> REQUIREMENTS:
Gather up all lines that carry the word "wide".

** Start COLLECTED MATERIAL **

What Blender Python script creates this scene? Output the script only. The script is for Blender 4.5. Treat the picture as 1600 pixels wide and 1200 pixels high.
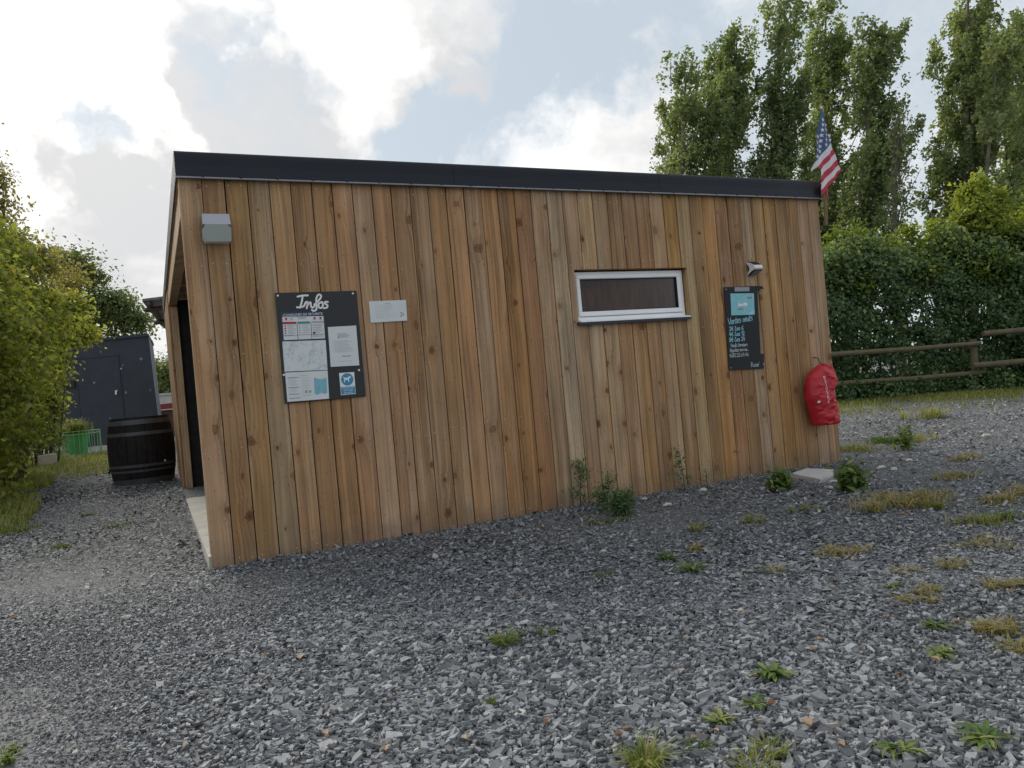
import bpy, math, random
import numpy as np
from mathutils import Matrix, Vector

for o in list(bpy.data.objects):
    bpy.data.objects.remove(o)
scene = bpy.context.scene
COL = scene.collection
R_ = math.radians

# ------------------------------------------------------------------ camera
CAM = np.array([-0.2753, -5.6525, 1.0898])
YAW, PITCH, ROLL, FPX = R_(25.2967), R_(0.1127), R_(-5.1132), 1188.5   # focal length in pixels of a 1600 px wide picture
_F = np.array([math.sin(YAW)*math.cos(PITCH), math.cos(YAW)*math.cos(PITCH), math.sin(PITCH)])
_R0 = np.array([math.cos(YAW), -math.sin(YAW), 0.0]); _U0 = np.cross(_R0, _F)
_R = math.cos(ROLL)*_R0 + math.sin(ROLL)*_U0
_U = -math.sin(ROLL)*_R0 + math.cos(ROLL)*_U0
cam_data = bpy.data.cameras.new('camera')
cam = bpy.data.objects.new('camera', cam_data); COL.objects.link(cam)
cam_data.sensor_width = 36.0
cam_data.lens = 36.0*FPX/1600.0
cam_data.clip_start = 0.05
cam_data.clip_end = 3000.0
M = Matrix(((_R[0], _U[0], -_F[0], CAM[0]), (_R[1], _U[1], -_F[1], CAM[1]), (_R[2], _U[2], -_F[2], CAM[2]), (0, 0, 0, 1)))
cam.matrix_world = M
scene.camera = cam

# ------------------------------------------------------------------ light and exposure
SUN_AZ, SUN_EL = R_(106.0), R_(36.0)          # azimuth measured from +X towards +Y: the sun stands behind the cabin, to the left
SUN_DIR = np.array([math.cos(SUN_AZ)*math.cos(SUN_EL), math.sin(SUN_AZ)*math.cos(SUN_EL), math.sin(SUN_EL)])
sun_data = bpy.data.lights.new('sun', 'SUN')
sun_data.energy = 1.5
sun_data.angle = R_(35.0)
sun_data.color = (1.0, 0.93, 0.80)
sun = bpy.data.objects.new('sun', sun_data); COL.objects.link(sun)
sun.rotation_euler = Vector(-SUN_DIR).to_track_quat('-Z', 'Y').to_euler()
sun.location = (0, 0, 30)
scene.view_settings.view_transform = 'Standard'
scene.view_settings.look = 'None'
scene.view_settings.gamma = 1.0
scene.view_settings.use_curve_mapping = False
scene.view_settings.exposure = 1.15
scene.render.resolution_x = 1024
scene.render.resolution_y = 768

# ------------------------------------------------------------------ node helper
class NT:
    def __init__(s, tree):
        s.t = tree
    def __call__(s, typ, ins=None, out=0, **kw):
        n = s.t.nodes.new(typ)
        for k, v in kw.items():
            setattr(n, k, v)
        for k, v in (ins or {}).items():
            sock = n.inputs[k]
            if isinstance(v, bpy.types.NodeSocket):
                s.t.links.new(v, sock)
            elif isinstance(v, bpy.types.Node):
                s.t.links.new(v.outputs[0], sock)
            else:
                sock.default_value = v
        return n.outputs[out] if out is not None else n
    def math(s, op, a, b=0.0, c=0.0, clamp=False):
        return s('ShaderNodeMath', {0: a, 1: b, 2: c}, operation=op, use_clamp=clamp)
    def vmath(s, op, a, b=(0, 0, 0), out=0):
        return s('ShaderNodeVectorMath', {0: a, 1: b}, out=out, operation=op)
    def mapr(s, v, a, b, c=0.0, d=1.0, smooth=True):
        return s('ShaderNodeMapRange', {0: v, 1: a, 2: b, 3: c, 4: d}, interpolation_type='SMOOTHSTEP' if smooth else 'LINEAR')
    def mix(s, f, a, b, blend='MIX'):
        n = s.t.nodes.new('ShaderNodeMix'); n.data_type = 'RGBA'; n.blend_type = blend; n.clamp_factor = True
        for idx, v in ((0, f), (6, a), (7, b)):
            if isinstance(v, bpy.types.NodeSocket):
                s.t.links.new(v, n.inputs[idx])
            else:
                if idx != 0 and len(v) == 3:
                    v = (*v, 1)
                n.inputs[idx].default_value = v
        return n.outputs[2]
    def ramp(s, fac, stops):
        n = s.t.nodes.new('ShaderNodeValToRGB')
        e = n.color_ramp.elements
        while len(e) < len(stops):
            e.new(0.5)
        for el, (p, c) in zip(e, stops):
            el.position = p; el.color = (*c, 1) if len(c) == 3 else c
        s.t.links.new(fac, n.inputs[0])
        return n.outputs[0]
    def comb(s, x, y, z=0.0):
        return s('ShaderNodeCombineXYZ', {0: x, 1: y, 2: z})
    def noise(s, vec, scale, detail=3.0, rough=0.55, out=0, **kw):
        return s('ShaderNodeTexNoise', {'Vector': vec, 'Scale': scale, 'Detail': detail, 'Roughness': rough}, out=out, **kw)

def ray(px, py):
    return _F + _R*(px-800)/FPX - _U*(py-600)/FPX

# ------------------------------------------------------------------ sky
world = bpy.data.worlds.new('World'); scene.world = world
world.use_nodes = True
wt = world.node_tree; wt.nodes.clear(); n = NT(wt)
tc = n('ShaderNodeTexCoord', out=None)
dirv = n.vmath('NORMALIZE', tc.outputs['Generated'])
sky = n('ShaderNodeTexSky', sky_type='NISHITA', sun_disc=False, sun_elevation=SUN_EL, sun_rotation=R_(90)-SUN_AZ,
        altitude=50.0, air_density=1.0, dust_density=2.0, ozone_density=1.2)
sep = n('ShaderNodeSeparateXYZ', {0: dirv}, out=None)
zc = n.math('ADD', n.math('MAXIMUM', sep.outputs[2], 0.0), 0.22)
plan = n.comb(n.math('DIVIDE', sep.outputs[0], zc), n.math('DIVIDE', sep.outputs[1], zc), 0.0)
warp = n.noise(dirv, 3.2, 5.0, 0.6, out=1)
warp2 = n.noise(dirv, 13.0, 4.0, 0.6, out=1)
wsum = n.vmath('ADD', n.vmath('MULTIPLY', n.vmath('SUBTRACT', warp, (0.5, 0.5, 0.5)), (0.30, 0.30, 0.30)), n.vmath('MULTIPLY', n.vmath('SUBTRACT', warp2, (0.5, 0.5, 0.5)), (0.16, 0.16, 0.16)))
dw = n.vmath('NORMALIZE', n.vmath('ADD', dirv, wsum))
fb = n.noise(plan, 1.25, 6.0, 0.60)
fb2 = n.noise(n.vmath('ADD', dw, (3.1, 1.7, 0.4)), 6.5, 7.0, 0.64)
dens = n.math('ADD', n.math('MULTIPLY', fb, 0.50), n.math('SUBTRACT', n.math('MULTIPLY', fb2, 0.85), 0.175))
def blob(src, px, py, rad, w):
    d = ray(px, py); d = d/np.linalg.norm(d)
    dt = n.vmath('DOT_PRODUCT', dw, tuple(d), out=1)
    m = n.mapr(dt, math.cos(R_(rad)), 1.0)
    return n.math('ADD', src, n.math('MULTIPLY', m, w))
# where the cloud banks and the blue gaps of this sky stand
for b in ((530, 70, 6, 0.26), (600, 90, 4, 0.2), (700, 50, 4, 0.22), (480, 190, 9, 0.18), (960, 190, 8, 0.26), (1050, 120, 6, 0.2), (880, 260, 6, 0.12), (100, 120, 18, 0.22), (80, 420, 16, 0.20), (650, 20, 6, 0.20),
          (800, 120, 9, -0.24), (1000, 20, 10, -0.20), (650, 180, 5, -0.14), (1420, 60, 9, -0.04), (420, 110, 4.5, -0.26), (360, 30, 4, -0.16), (640, 230, 4, -0.12), (170, 185, 2.6, -0.45)):
    dens = blob(dens, *b)
mask = n.mapr(dens, 0.30, 0.78)
sd = n.vmath('DOT_PRODUCT', dirv, tuple(SUN_DIR), out=1)
glow = n.math('POWER', n.math('MAXIMUM', sd, 0.0), 7.0)
relief = n.math('ADD', n.math('MULTIPLY', n.noise(n.vmath('ADD', plan, (7.7, 2.2, 1.0)), 1.6, 5.0, 0.6), 0.6), n.math('MULTIPLY', n.noise(n.vmath('ADD', dw, (1.7, 5.2, 1.0)), 5.0, 5.0, 0.6), 0.4))
for b in ((300, 50, 5, 0.20), (90, 240, 4, 0.26), (190, 265, 4.5, 0.26), (430, 215, 5, 0.18), (180, 400, 7, 0.17), (360, 130, 3.5, 0.14), (120, 60, 10, -0.16), (200, 160, 5, -0.14), (1000, 250, 7, 0.05), (900, 160, 5, -0.1), (560, 60, 4, -0.10), (680, 30, 7, 0.16), (740, 90, 5, 0.12), (60, 60, 10, -0.16)):
    relief = blob(relief, *b)
shade = n.mapr(relief, 0.33, 0.72)
cl = n.mix(shade, (5.2, 5.12, 5.02), (3.05, 3.1, 3.2))
cl = n.mix(1.0, cl, n.mix(n.math('MULTIPLY', glow, n.math('SUBTRACT', 1.0, n.math('MULTIPLY', shade, 0.75))), (0, 0, 0), (3.4, 3.1, 2.6)), 'ADD')
blue = n.mix(0.93, sky, (2.55, 2.9, 3.2))
col = n.mix(mask, blue, cl)
bg = n('ShaderNodeBackground', {'Color': col, 'Strength': 0.10})
wo = n('ShaderNodeOutputWorld', {'Surface': bg}, out=None)

# ------------------------------------------------------------------ mesh helpers
WL = {}
def tag(o, label=None, cat=None, group=None, kind=None):
    if label: o['label'] = label
    if cat: o['category'] = cat
    if group: o['group'] = group
    if kind: o['kind'] = kind
    return o
def empty(name, loc):
    o = bpy.data.objects.new(name, None); COL.objects.link(o)
    o.location = loc; o.empty_display_size = 0.2
    WL[o.name] = np.array(loc, float)
    return o
def link(name, me, parent=None, origin=None):
    """me holds world coordinates relative to `origin`"""
    o = bpy.data.objects.new(name, me); COL.objects.link(o)
    org = np.zeros(3) if origin is None else np.array(origin, float)
    if parent is not None:
        o.parent = parent; o.location = org - WL[parent.name]
    else:
        o.location = org
    WL[o.name] = org
    return o
class MB:
    def __init__(s):
        s.v = []; s.f = []; s.m = []
    def face(s, pts, m=0):
        b = len(s.v); s.v += [tuple(map(float, p)) for p in pts]; s.f.append(tuple(range(b, b+len(pts)))); s.m.append(m)
    def hexa(s, c, m=0):
        b = len(s.v); s.v += [tuple(map(float, p)) for p in c]
        for q in ((3, 2, 1, 0), (4, 5, 6, 7), (0, 1, 5, 4), (1, 2, 6, 5), (2, 3, 7, 6), (3, 0, 4, 7)):
            s.f.append(tuple(b+i for i in q)); s.m.append(m)
    def box(s, x0, x1, y0, y1, z0, z1, m=0):
        s.hexa([(x0, y0, z0), (x1, y0, z0), (x1, y1, z0), (x0, y1, z0), (x0, y0, z1), (x1, y0, z1), (x1, y1, z1), (x0, y1, z1)], m)
    def cbox(s, x0, x1, y0, y1, z0, z1, c=0.004, m=0):
        """box with its edges chamfered"""
        b = len(s.v); L = ((x0, x1), (y0, y1), (z0, z1)); idx = {}
        for sx in (0, 1):
            for sy in (0, 1):
                for sz in (0, 1):
                    sg = (sx, sy, sz)
                    for ax in range(3):
                        p = [L[k][sg[k]] + (0 if k == ax else (c if sg[k] == 0 else -c)) for k in range(3)]
                        idx[(sg, ax)] = len(s.v); s.v.append(tuple(p))
        def add(l):
            s.f.append(tuple(l)); s.m.append(m)
        for ax in range(3):
            for sd_ in (0, 1):
                o1, o2 = [k for k in range(3) if k != ax]
                l = []
                for (a, c2) in ((0, 0), (1, 0), (1, 1), (0, 1)):
                    sg = [0, 0, 0]; sg[ax] = sd_; sg[o1] = a; sg[o2] = c2; l.append(idx[(tuple(sg), ax)])
                add(l)
        for ax in range(3):
            o1, o2 = [k for k in range(3) if k != ax]
            for a in (0, 1):
                for c2 in (0, 1):
                    g0 = [0, 0, 0]; g0[o1] = a; g0[o2] = c2; g1 = list(g0); g1[ax] = 1
                    add([idx[(tuple(g0), o1)], idx[(tuple(g1), o1)], idx[(tuple(g1), o2)], idx[(tuple(g0), o2)]])
        for sx in (0, 1):
            for sy in (0, 1):
                for sz in (0, 1):
                    add([idx[((sx, sy, sz), a)] for a in range(3)])
    def prism(s, poly, y0, y1, m=0, axis='y'):
        """poly = list of (a, b); extruded along axis"""
        def P(a, b, t):
            return (a, t, b) if axis == 'y' else ((t, a, b) if axis == 'x' else (a, b, t))
        k = len(poly); b = len(s.v)
        s.v += [P(a, c, y0) for a, c in poly] + [P(a, c, y1) for a, c in poly]
        s.f.append(tuple(range(b, b+k))); s.m.append(m)
        s.f.append(tuple(range(b+2*k-1, b+k-1, -1))); s.m.append(m)
        for i in range(k):
            j = (i+1) % k
            s.f.append((b+i, b+k+i, b+k+j, b+j)); s.m.append(m)
    def tube(s, pts, rad, nn=8, m=0, cap=True):
        pts = [np.array(p, float) for p in pts]
        if not hasattr(rad, '__len__'):
            rad = [rad]*len(pts)
        b = len(s.v); up = None
        for i, p in enumerate(pts):
            t = pts[min(i+1, len(pts)-1)] - pts[max(i-1, 0)]
            t = t/(np.linalg.norm(t)+1e-9)
            if up is None:
                up = np.array([0, 0, 1.0]) if abs(t[2]) < 0.9 else np.array([1.0, 0, 0])
            a = np.cross(t, up); a /= np.linalg.norm(a)+1e-9
            c = np.cross(a, t); up = c
            for k in range(nn):
                th = 2*math.pi*k/nn
                s.v.append(tuple(p + rad[i]*(math.cos(th)*a + math.sin(th)*c)))
        for i in range(len(pts)-1):
            for k in range(nn):
                k2 = (k+1) % nn
                s.f.append((b+i*nn+k, b+i*nn+k2, b+(i+1)*nn+k2, b+(i+1)*nn+k)); s.m.append(m)
        if cap:
            s.f.append(tuple(b+k for k in range(nn-1, -1, -1))); s.m.append(m)
            e = b+(len(pts)-1)*nn
            s.f.append(tuple(e+k for k in range(nn))); s.m.append(m)
    def lathe(s, prof, c, nn=24, m=0, a0=0.0, a1=2*math.pi, close=True):
        b = len(s.v); k = len(prof)
        full = abs(a1-a0-2*math.pi) < 1e-6
        cnt = nn if full else nn+1
        for i in range(cnt):
            th = a0+(a1-a0)*i/nn
            for r, z in prof:
                s.v.append((c[0]+r*math.cos(th), c[1]+r*math.sin(th), c[2]+z))
        for i in range(nn):
            j = (i+1) % cnt
            for q in range(k-1):
                s.f.append((b+i*k+q, b+j*k+q, b+j*k+q+1, b+i*k+q+1)); s.m.append(m)
    def mesh(s, name, mats, origin=(0, 0, 0), smooth=False):
        me = bpy.data.meshes.new(name)
        o = np.array(origin, float)
        me.from_pydata([tuple(np.array(p)-o) for p in s.v], [], s.f)
        if not isinstance(mats, (list, tuple)): mats = [mats]
        for mt in mats: me.materials.append(mt)
        me.polygons.foreach_set('material_index', s.m)
        if smooth: me.polygons.foreach_set('use_smooth', [True]*len(s.f))
        me.update()
        return me
    def build(s, name, mats, parent=None, origin=None, smooth=False):
        if origin is None:
            if parent is not None: origin = WL[parent.name]
            else:
                a = np.array(s.v); origin = np.array([(a[:, 0].min()+a[:, 0].max())/2, (a[:, 1].min()+a[:, 1].max())/2, a[:, 2].min()])
        return link(name, s.mesh(name, mats, origin, smooth), parent, origin)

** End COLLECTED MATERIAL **

> THE RESULT:
What Blender Python script creates this scene? Output the script only. The script is for Blender 4.5. Treat the picture as 1600 pixels wide and 1200 pixels high.
YAW, PITCH, ROLL, FPX = R_(25.2967), R_(0.1127), R_(-5.1132), 1188.5   # focal length in pixels of a 1600 px wide picture